Miley Cyrus has reportedly been banned from China for a similar reason. Back in 2009, Cyrus shared a racially insensitive photo on her Instagram feed. After banning the pop star, a Chinese foreign minister remarked, ”Miss Cyrus has made it clear she is no friend of China or anyone of East Asian descent. We have no interest in further polluting our children’s minds with her American ignorance.”

3. Don’t wish the Dalai Lama happy birthday

In fact, don’t do anything with the Dalai Lama. Don’t take a photo with him (Selena Gomez), don’t star in a movie about him (Brad Pitt), and definitely don’t send him congratulatory messages on social media (Maroon 5 was reportedly banned a few years back because a band member tweeted happy birthday to the Dalai Lama.)

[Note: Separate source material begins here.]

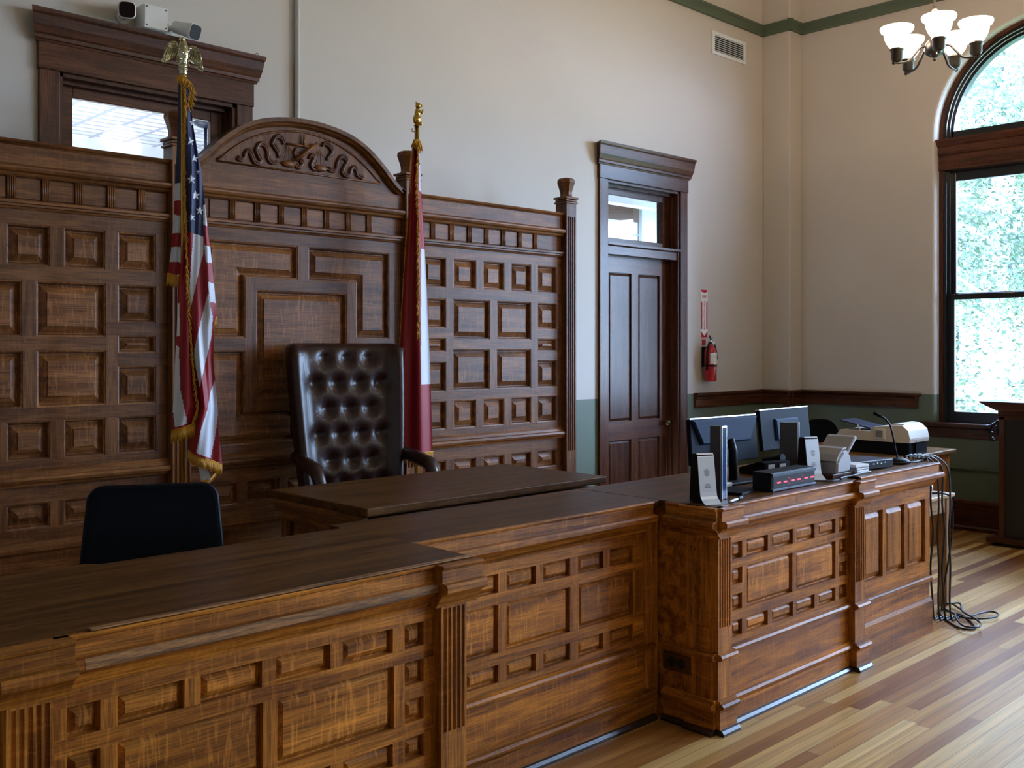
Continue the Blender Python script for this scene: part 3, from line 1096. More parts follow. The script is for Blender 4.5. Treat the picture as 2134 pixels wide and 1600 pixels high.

As the spiritual leader of the Tibetan people, the Dalai Lama’s very existence is a rejection of Chinese sovereignty over Tibet. Those who advocate for a Free Tibet — or who sympathize with Tibetan separatists — are seen as a threat to the Chinese government. It doesn’t matter how cute and wise and peaceful he is: if you want to go to China, don’t hangout with the Dalai Lama. (At least not when there are paparazzi nearby.)

4. Don’t be stupid

This one’s for you Justin Bieber. Earlier this year, the Beijing culture bureau’s website released a statement: “Justin Bieber is a gifted singer, but he is also a controversial young foreign singer. As far as we are concerned, he has engaged in a series of bad behaviours, both in his social life and during a previous performance in China, which caused discontent among the public.”

So DDWJWD (Don’t Do What Justin Would Do), and you should be just fine.